Data excerpt:
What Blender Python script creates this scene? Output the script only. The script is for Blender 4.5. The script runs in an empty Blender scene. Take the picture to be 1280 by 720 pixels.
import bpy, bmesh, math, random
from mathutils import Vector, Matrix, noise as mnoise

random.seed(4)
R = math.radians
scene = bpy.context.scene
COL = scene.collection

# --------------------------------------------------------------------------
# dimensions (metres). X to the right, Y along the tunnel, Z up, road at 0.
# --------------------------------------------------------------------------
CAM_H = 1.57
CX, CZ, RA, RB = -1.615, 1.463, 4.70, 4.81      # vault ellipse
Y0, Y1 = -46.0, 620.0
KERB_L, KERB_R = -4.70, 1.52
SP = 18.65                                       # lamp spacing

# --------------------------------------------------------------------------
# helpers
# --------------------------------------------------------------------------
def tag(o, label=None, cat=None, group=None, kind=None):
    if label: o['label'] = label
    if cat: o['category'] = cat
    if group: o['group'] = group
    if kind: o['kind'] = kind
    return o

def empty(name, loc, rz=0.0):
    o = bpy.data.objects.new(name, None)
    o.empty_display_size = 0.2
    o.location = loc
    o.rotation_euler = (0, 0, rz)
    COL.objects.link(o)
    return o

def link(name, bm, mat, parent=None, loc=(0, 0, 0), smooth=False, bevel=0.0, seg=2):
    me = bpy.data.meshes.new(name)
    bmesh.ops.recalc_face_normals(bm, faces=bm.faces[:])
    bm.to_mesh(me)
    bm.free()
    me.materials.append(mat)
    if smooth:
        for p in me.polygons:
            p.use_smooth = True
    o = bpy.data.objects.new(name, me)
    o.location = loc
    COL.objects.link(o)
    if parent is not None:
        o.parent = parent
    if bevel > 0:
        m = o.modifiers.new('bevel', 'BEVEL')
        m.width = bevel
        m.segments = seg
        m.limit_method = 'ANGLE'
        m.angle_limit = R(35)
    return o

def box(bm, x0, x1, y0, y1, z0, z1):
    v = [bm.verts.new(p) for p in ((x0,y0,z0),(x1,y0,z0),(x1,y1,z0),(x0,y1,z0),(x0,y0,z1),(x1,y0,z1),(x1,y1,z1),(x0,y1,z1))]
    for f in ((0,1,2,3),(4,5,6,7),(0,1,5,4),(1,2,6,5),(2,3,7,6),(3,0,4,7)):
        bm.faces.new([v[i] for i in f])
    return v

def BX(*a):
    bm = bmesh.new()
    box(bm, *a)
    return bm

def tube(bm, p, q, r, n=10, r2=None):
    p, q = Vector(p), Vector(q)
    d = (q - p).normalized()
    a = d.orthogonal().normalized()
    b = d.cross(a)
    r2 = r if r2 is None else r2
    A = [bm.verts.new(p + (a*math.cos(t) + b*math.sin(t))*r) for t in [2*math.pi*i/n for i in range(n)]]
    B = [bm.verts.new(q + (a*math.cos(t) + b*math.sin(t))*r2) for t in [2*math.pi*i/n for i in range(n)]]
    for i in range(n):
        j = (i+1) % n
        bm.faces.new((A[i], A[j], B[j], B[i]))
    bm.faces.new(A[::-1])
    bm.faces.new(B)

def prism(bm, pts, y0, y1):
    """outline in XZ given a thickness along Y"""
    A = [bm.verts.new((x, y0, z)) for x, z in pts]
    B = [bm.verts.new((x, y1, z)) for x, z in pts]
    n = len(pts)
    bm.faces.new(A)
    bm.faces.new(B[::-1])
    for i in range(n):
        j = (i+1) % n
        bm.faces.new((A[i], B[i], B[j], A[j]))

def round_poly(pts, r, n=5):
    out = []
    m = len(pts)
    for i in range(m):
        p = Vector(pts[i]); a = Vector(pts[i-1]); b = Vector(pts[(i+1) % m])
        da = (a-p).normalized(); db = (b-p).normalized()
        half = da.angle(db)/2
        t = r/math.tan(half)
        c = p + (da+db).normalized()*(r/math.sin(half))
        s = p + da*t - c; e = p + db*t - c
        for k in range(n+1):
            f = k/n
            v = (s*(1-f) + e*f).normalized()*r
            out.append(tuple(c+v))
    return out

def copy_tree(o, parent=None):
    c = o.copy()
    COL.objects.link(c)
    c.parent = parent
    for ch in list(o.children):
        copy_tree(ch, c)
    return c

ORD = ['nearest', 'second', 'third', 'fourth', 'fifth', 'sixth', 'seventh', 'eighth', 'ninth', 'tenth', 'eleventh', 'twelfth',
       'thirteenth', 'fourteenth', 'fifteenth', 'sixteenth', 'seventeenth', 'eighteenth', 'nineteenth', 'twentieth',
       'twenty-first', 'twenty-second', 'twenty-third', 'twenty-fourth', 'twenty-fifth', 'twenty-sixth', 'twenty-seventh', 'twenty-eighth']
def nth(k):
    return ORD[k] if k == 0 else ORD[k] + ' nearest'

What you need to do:
Please repeat the listing exactly, with nothing left out.

Correct result:
What Blender Python script creates this scene? Output the script only. The script is for Blender 4.5. The script runs in an empty Blender scene. Take the picture to be 1280 by 720 pixels.
import bpy, bmesh, math, random
from mathutils import Vector, Matrix, noise as mnoise

random.seed(4)
R = math.radians
scene = bpy.context.scene
COL = scene.collection

# --------------------------------------------------------------------------
# dimensions (metres). X to the right, Y along the tunnel, Z up, road at 0.
# --------------------------------------------------------------------------
CAM_H = 1.57
CX, CZ, RA, RB = -1.615, 1.463, 4.70, 4.81      # vault ellipse
Y0, Y1 = -46.0, 620.0
KERB_L, KERB_R = -4.70, 1.52
SP = 18.65                                       # lamp spacing

# --------------------------------------------------------------------------
# helpers
# --------------------------------------------------------------------------
def tag(o, label=None, cat=None, group=None, kind=None):
    if label: o['label'] = label
    if cat: o['category'] = cat
    if group: o['group'] = group
    if kind: o['kind'] = kind
    return o

def empty(name, loc, rz=0.0):
    o = bpy.data.objects.new(name, None)
    o.empty_display_size = 0.2
    o.location = loc
    o.rotation_euler = (0, 0, rz)
    COL.objects.link(o)
    return o

def link(name, bm, mat, parent=None, loc=(0, 0, 0), smooth=False, bevel=0.0, seg=2):
    me = bpy.data.meshes.new(name)
    bmesh.ops.recalc_face_normals(bm, faces=bm.faces[:])
    bm.to_mesh(me)
    bm.free()
    me.materials.append(mat)
    if smooth:
        for p in me.polygons:
            p.use_smooth = True
    o = bpy.data.objects.new(name, me)
    o.location = loc
    COL.objects.link(o)
    if parent is not None:
        o.parent = parent
    if bevel > 0:
        m = o.modifiers.new('bevel', 'BEVEL')
        m.width = bevel
        m.segments = seg
        m.limit_method = 'ANGLE'
        m.angle_limit = R(35)
    return o

def box(bm, x0, x1, y0, y1, z0, z1):
    v = [bm.verts.new(p) for p in ((x0,y0,z0),(x1,y0,z0),(x1,y1,z0),(x0,y1,z0),(x0,y0,z1),(x1,y0,z1),(x1,y1,z1),(x0,y1,z1))]
    for f in ((0,1,2,3),(4,5,6,7),(0,1,5,4),(1,2,6,5),(2,3,7,6),(3,0,4,7)):
        bm.faces.new([v[i] for i in f])
    return v

def BX(*a):
    bm = bmesh.new()
    box(bm, *a)
    return bm

def tube(bm, p, q, r, n=10, r2=None):
    p, q = Vector(p), Vector(q)
    d = (q - p).normalized()
    a = d.orthogonal().normalized()
    b = d.cross(a)
    r2 = r if r2 is None else r2
    A = [bm.verts.new(p + (a*math.cos(t) + b*math.sin(t))*r) for t in [2*math.pi*i/n for i in range(n)]]
    B = [bm.verts.new(q + (a*math.cos(t) + b*math.sin(t))*r2) for t in [2*math.pi*i/n for i in range(n)]]
    for i in range(n):
        j = (i+1) % n
        bm.faces.new((A[i], A[j], B[j], B[i]))
    bm.faces.new(A[::-1])
    bm.faces.new(B)

def prism(bm, pts, y0, y1):
    """outline in XZ given a thickness along Y"""
    A = [bm.verts.new((x, y0, z)) for x, z in pts]
    B = [bm.verts.new((x, y1, z)) for x, z in pts]
    n = len(pts)
    bm.faces.new(A)
    bm.faces.new(B[::-1])
    for i in range(n):
        j = (i+1) % n
        bm.faces.new((A[i], B[i], B[j], A[j]))

def round_poly(pts, r, n=5):
    out = []
    m = len(pts)
    for i in range(m):
        p = Vector(pts[i]); a = Vector(pts[i-1]); b = Vector(pts[(i+1) % m])
        da = (a-p).normalized(); db = (b-p).normalized()
        half = da.angle(db)/2
        t = r/math.tan(half)
        c = p + (da+db).normalized()*(r/math.sin(half))
        s = p + da*t - c; e = p + db*t - c
        for k in range(n+1):
            f = k/n
            v = (s*(1-f) + e*f).normalized()*r
            out.append(tuple(c+v))
    return out

def copy_tree(o, parent=None):
    c = o.copy()
    COL.objects.link(c)
    c.parent = parent
    for ch in list(o.children):
        copy_tree(ch, c)
    return c

ORD = ['nearest', 'second', 'third', 'fourth', 'fifth', 'sixth', 'seventh', 'eighth', 'ninth', 'tenth', 'eleventh', 'twelfth',
       'thirteenth', 'fourteenth', 'fifteenth', 'sixteenth', 'seventeenth', 'eighteenth', 'nineteenth', 'twentieth',
       'twenty-first', 'twenty-second', 'twenty-third', 'twenty-fourth', 'twenty-fifth', 'twenty-sixth', 'twenty-seventh', 'twenty-eighth']
def nth(k):
    return ORD[k] if k == 0 else ORD[k] + ' nearest'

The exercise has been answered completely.